Crisis y recuperación de la consciencia, por Carlos Carnicero

Para quien no ha caído aún en la tragedia del paro, los hábitos se pueden acoplar sin necesidad de que arrasen las costumbres.

Los menús del día son una costumbre muy francesa, arraigada también en los restaurantes de lujo; la carta se reserva para las cenas, más formales, más solemnes y más íntimas. El sentido común de la burguesía francesa decretó desde siempre que el placer de un buen almuerzo no tiene que sufrir un desgaste innecesario de la cartera; puro sentido práctico que beneficia a los restauradores y a los clientes: resulta mucho más fácil acoplar la compra del día a media docena de platos que a una carta extensa y, además, se potencia la cocina de mercado, del producto de cada temporada.

En España, la crisis económica, que es ya claramente visible en los establecimientos de hostelería, ha impulsado ese sentido práctico: ahora, de repente, la oferta cotidiana se abre paso sustituyendo a las cartas extensas y absolutamente desorbitadas en sus precios. El riesgo de deflación en los fogones no representa una amenaza real porque sobre todo en ciudades como Madrid y Barcelona se había decretado una fiesta en la que el asalto de los monederos era una de las formas de garantizar el éxito en esta España en la que los salarios medios y bajos se habían quedado atrapados por el euro, mientras que los que tenían un próspero negocio desde el que facturar acumulaban unas grandes rentas que se despilfarraban en vehículos de lujo y en tarjetas Visa que se desgastaban hasta dejarlas sin relieve eligiendo los mejores vinos.

Soy un hombre austero en muchas costumbres, excepto en las que están directamente relacionadas con los auténticos placeres de la vida: la música, los libros, los viajes y los restaurantes forman el epicentro del sentido lúdico con el que intento que el paso por este valle de lágrimas sea sustituido por un vivir la vida en cada momento en que uno puede elegir lo que de verdad quiere hacer.
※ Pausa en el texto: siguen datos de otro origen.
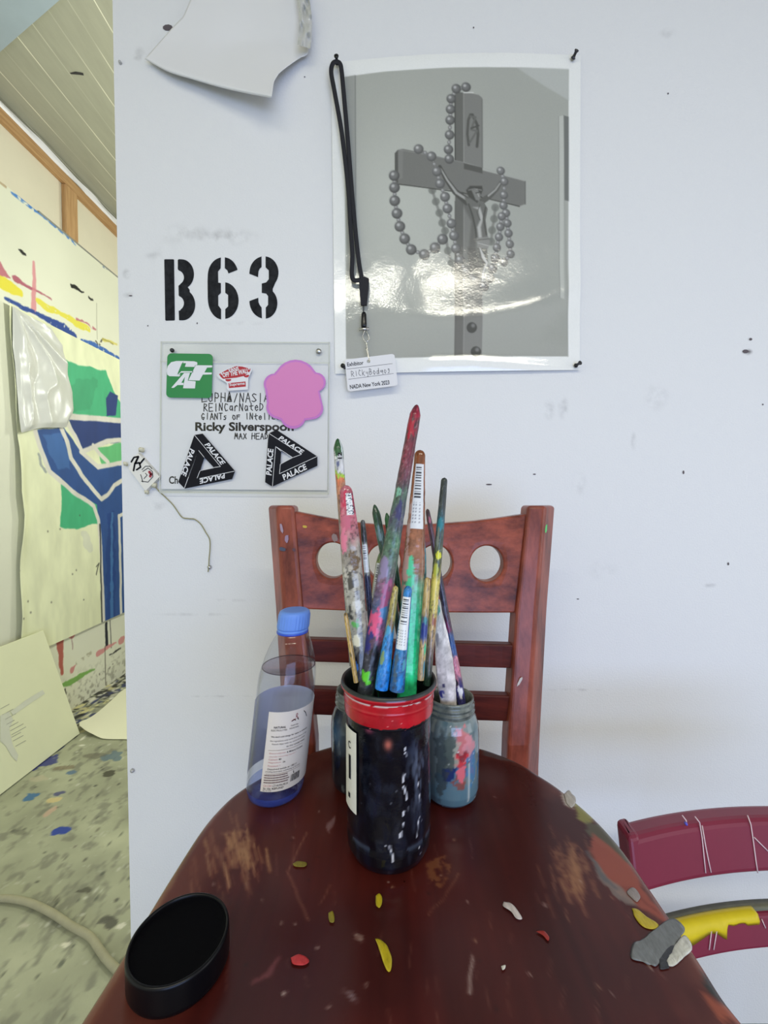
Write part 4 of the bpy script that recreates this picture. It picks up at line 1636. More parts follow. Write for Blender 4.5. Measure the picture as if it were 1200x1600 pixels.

Ahora me estoy haciendo un auténtico experto cazador de oportunidades. Cuando llego a un hotel que tratan de cobrarme abusivamente por la utilización de Internet -la cadena NH se equivoca con esta práctica: 13 euros por 24 horas de conexión que tiene que ser interrumpida-, tomo nota para no regresar, porque la crisis nos ha desarrollado un sentido de lo razonable. Estar on line no es un lujo y NH tiene que enterarse.

Buscar ofertas de avión en compañías serias, sin necesidad de aguantar el mal trato de muchas low cost, es una cuestión de paciencia y de buscadores. Igual ocurre con los hoteles. Para quien no ha caído todavía en la tragedia del paro, los hábitos se pueden acoplar sin necesidad de que arrasen las costumbres, sobre todo porque se pueden reconducir a comportamientos deliciosos que se habían abandonado por el esnobismo subyacente y contagioso de que lo barato era sinónimo de falta de calidad.

El reto de los empresarios de turismo es mantener la perfección bajando los precios. Y no es imposible. Hace mucho que está determinado que la sardina es más barata que el caviar sólo por una cuestión de oferta. Si la sardina fuera escasa, se envolvería en celofán y papel de seda y se enviaría a Japón en unos vuelos especiales para que llegara recién pescada. El momento, haciendo una abstracción del dramatismo que significa el grave problema del paro, nos está haciendo recuperar parámetros de consumo razonable, en que el amor por el dinero ganado honradamente impulsa unos deseos irrefrenables de darle un uso adecuado y proporcionado a los verdaderos placeres de la vida, que están situados mucho más allá del precio de un viaje, de la categoría de un hotel o de las estrellas de un restaurante. Se trata sencillamente de no consentir el asalto como pura metodología comercial. Ni más ni menos.